Why is solitary confinement considered among the worst punishments for people? Because our social fabric significantly contributes to mental health; taking it away jeopardizes our individual and collective stability.
Yet, that’s essentially where we’ve ended up. The mandates to be six feet apart and masked have us seeing other humans as threats even when they’re not—as members of what psychologists call “out-groups,” the people who don’t belong to our inner circle and therefore deserve more scrutiny and skepticism.
Economic hardship is personal hardship
Nationwide protests to “open the country” derided as short-sighted or ignorant may actually be a plea to keep the human race human—to keep us involved with one another’s lives, even if only at the grocery store, movie theaters, beaches, and otherwise. These impulses to keep the social fabric intact are core to being human, regardless if you’re in line at the food bank or at Whole Foods.
In other words, the social is part of the economic. Thousands of years ago, it was each of us literally feeding or caring for the people around us that marked our success as a species. In today’s language, that reciprocity is known as “the economy.” A domino effect occurs when a significant percentage of a population faces insufficient livelihood: personal hardship manifests as economic hardship. Stories about personal suffering get reframed as scarcities of labor, or differences in politics.

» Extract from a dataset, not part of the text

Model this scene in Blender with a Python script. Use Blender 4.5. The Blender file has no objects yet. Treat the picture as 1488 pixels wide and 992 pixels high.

But they are one and the same.
Rebuilding our in-groups
To stay united—and connected—we need a reframe back to the personal. New York City Governor Andrew Cuomo posed a question recently that helps: “You want me to go back to work. Who’s going to watch my children if the schools are closed?” Even if each of us faces unique challenges, all of us face the same challenge of re-establishing our local, national, and global in-groups.
Psychologists refer to this pursuit as a “superordinate goal.” It’s one that an entire group works towards, and it has a unifying effect among diverse populations. We can harness that unity to experiment in small but important ways, such as Australia’s plan to open schools for one day a week to help determine the way forward.
More than ever, we need to think about the short- and long-term implications of how our choices impact the people and world around us. We are truly interdependent. Or, as David Rock, NLI’s CEO and Co-Founder, has repeatedly reminded folks at the end of our weekly webinars, “Remember, every single person on the planet is sharing this experience with you.” Let’s not let a mere six feet be our undoing.